-- PROBLEM --
Return each line of the listing below, unchanged, and omit the images.

-- DATA --
━━━━

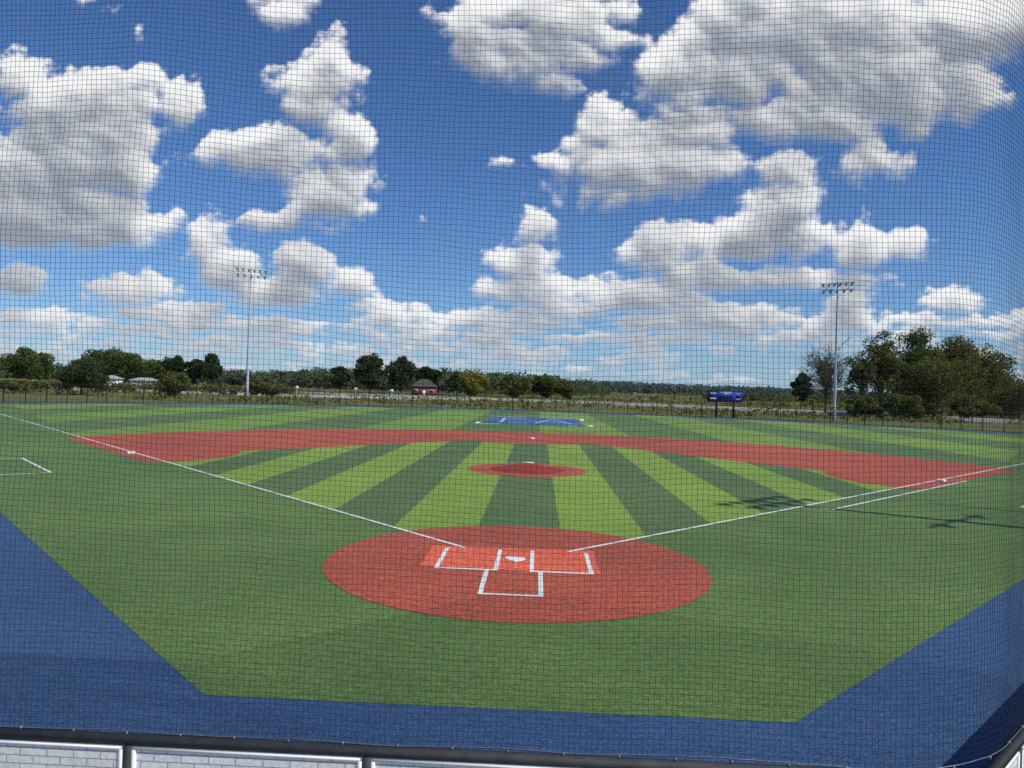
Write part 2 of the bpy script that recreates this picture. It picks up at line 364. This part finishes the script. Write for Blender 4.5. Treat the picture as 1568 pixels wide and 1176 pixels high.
strips('foul_line',[((1.2,1.2),(71,71),lw)],LZ,M_white);strips('foul_line',[((-1.2,1.2),(-68,68),lw)],LZ,M_white)
bw=.09
def bbox(s):
    xi,xo_=.37*s,1.59*s;y1,y2=-.70,1.13
    return [((xi,y1),(xi,y2),bw),((xo_,y1),(xo_,y2),bw),((xi-s*bw/2,y1-bw/2),(xo_+s*bw/2,y1-bw/2),bw)]
strips('batters_box',bbox(-1),LZ,M_white);strips('batters_box',bbox(1),LZ,M_white)
strips('catchers_box',[((-.55,-.79-.0),(-.55,-2.44),bw),((.55,-.79),(.55,-2.44),bw),((-.595,-2.485),(.595,-2.485),bw)],LZ,M_white)
d=.914*r2;l0=13.7/r2;l1=28.5/r2
strips('running_lane',[((l0+.05+.0,l0-.05),(l0+d/2+.0,l0-d/2),lw),((l0+d/2-.04,l0-d/2-.04),(l1+d/2,l1-d/2),lw)],LZ,M_white)
def al(s,o_,sg):
    return (sg*(s+o_)/r2,(s-o_)/r2)
for sg in (-1,1):
    strips('coaches_box',[(al(20.6,4.75,sg),al(26.7,4.75,sg),lw),(al(20.65,4.85,sg),al(20.65,7.8,sg),lw),(al(26.65,4.85,sg),al(26.65,7.8,sg),lw)],LZ,M_white)
lg=empty('field_logo',(0,0,0))
flat('panel',[(-5.2,60),(5.4,60),(5.4,79),(-5.2,79)],.016,M_logo,lg)
strips('border',[((-5.9,59.4),(-3.4,59.4),.5),((3.6,59.4),(6.1,59.4),.5),((-5.9,79.6),(-1,79.6),.5),((1,79.6),(6.1,79.6),.5),((-5.9,59.65),(-5.9,63),.5),((6.1,59.65),(6.1,63),.5),((6.1,73),(6.1,79.35),.5)],.020,M_white,lg)
def text(name,s,size,loc,rot,mat,parent,ext=0):
    c=bpy.data.curves.new(name,'FONT');c.body=s;c.size=size;c.align_x='CENTER';c.align_y='CENTER';c.extrude=ext;c.materials.append(mat)
    o=bpy.data.objects.new(name,c);o.location=loc;o.rotation_euler=rot;scene.collection.objects.link(o)
    if parent:o.parent=parent
    return o
strips('badge',[((-3.6,63),(-3.6,75),.35),((-3.4,75.2),(-.8,75.2),.7),((.2,64),(2.2,75),.35),((2.4,75),(4.2,64),.35),((-3.0,63),(-.6,63),.7),((1.0,68),(3.4,68),.6)],.022,M_pale,lg)
text('turf_numeral','P',1.0,(-14.0,2.75,.008),(0,0,q4),M_white,None)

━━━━

-- THE OUTPUT --
Write part 2 of the bpy script that recreates this picture. It picks up at line 364. This part finishes the script. Write for Blender 4.5. Treat the picture as 1568 pixels wide and 1176 pixels high.
strips('foul_line',[((1.2,1.2),(71,71),lw)],LZ,M_white);strips('foul_line',[((-1.2,1.2),(-68,68),lw)],LZ,M_white)
bw=.09
def bbox(s):
    xi,xo_=.37*s,1.59*s;y1,y2=-.70,1.13
    return [((xi,y1),(xi,y2),bw),((xo_,y1),(xo_,y2),bw),((xi-s*bw/2,y1-bw/2),(xo_+s*bw/2,y1-bw/2),bw)]
strips('batters_box',bbox(-1),LZ,M_white);strips('batters_box',bbox(1),LZ,M_white)
strips('catchers_box',[((-.55,-.79-.0),(-.55,-2.44),bw),((.55,-.79),(.55,-2.44),bw),((-.595,-2.485),(.595,-2.485),bw)],LZ,M_white)
d=.914*r2;l0=13.7/r2;l1=28.5/r2
strips('running_lane',[((l0+.05+.0,l0-.05),(l0+d/2+.0,l0-d/2),lw),((l0+d/2-.04,l0-d/2-.04),(l1+d/2,l1-d/2),lw)],LZ,M_white)
def al(s,o_,sg):
    return (sg*(s+o_)/r2,(s-o_)/r2)
for sg in (-1,1):
    strips('coaches_box',[(al(20.6,4.75,sg),al(26.7,4.75,sg),lw),(al(20.65,4.85,sg),al(20.65,7.8,sg),lw),(al(26.65,4.85,sg),al(26.65,7.8,sg),lw)],LZ,M_white)
lg=empty('field_logo',(0,0,0))
flat('panel',[(-5.2,60),(5.4,60),(5.4,79),(-5.2,79)],.016,M_logo,lg)
strips('border',[((-5.9,59.4),(-3.4,59.4),.5),((3.6,59.4),(6.1,59.4),.5),((-5.9,79.6),(-1,79.6),.5),((1,79.6),(6.1,79.6),.5),((-5.9,59.65),(-5.9,63),.5),((6.1,59.65),(6.1,63),.5),((6.1,73),(6.1,79.35),.5)],.020,M_white,lg)
def text(name,s,size,loc,rot,mat,parent,ext=0):
    c=bpy.data.curves.new(name,'FONT');c.body=s;c.size=size;c.align_x='CENTER';c.align_y='CENTER';c.extrude=ext;c.materials.append(mat)
    o=bpy.data.objects.new(name,c);o.location=loc;o.rotation_euler=rot;scene.collection.objects.link(o)
    if parent:o.parent=parent
    return o
strips('badge',[((-3.6,63),(-3.6,75),.35),((-3.4,75.2),(-.8,75.2),.7),((.2,64),(2.2,75),.35),((2.4,75),(4.2,64),.35),((-3.0,63),(-.6,63),.7),((1.0,68),(3.4,68),.6)],.022,M_pale,lg)
text('turf_numeral','P',1.0,(-14.0,2.75,.008),(0,0,q4),M_white,None)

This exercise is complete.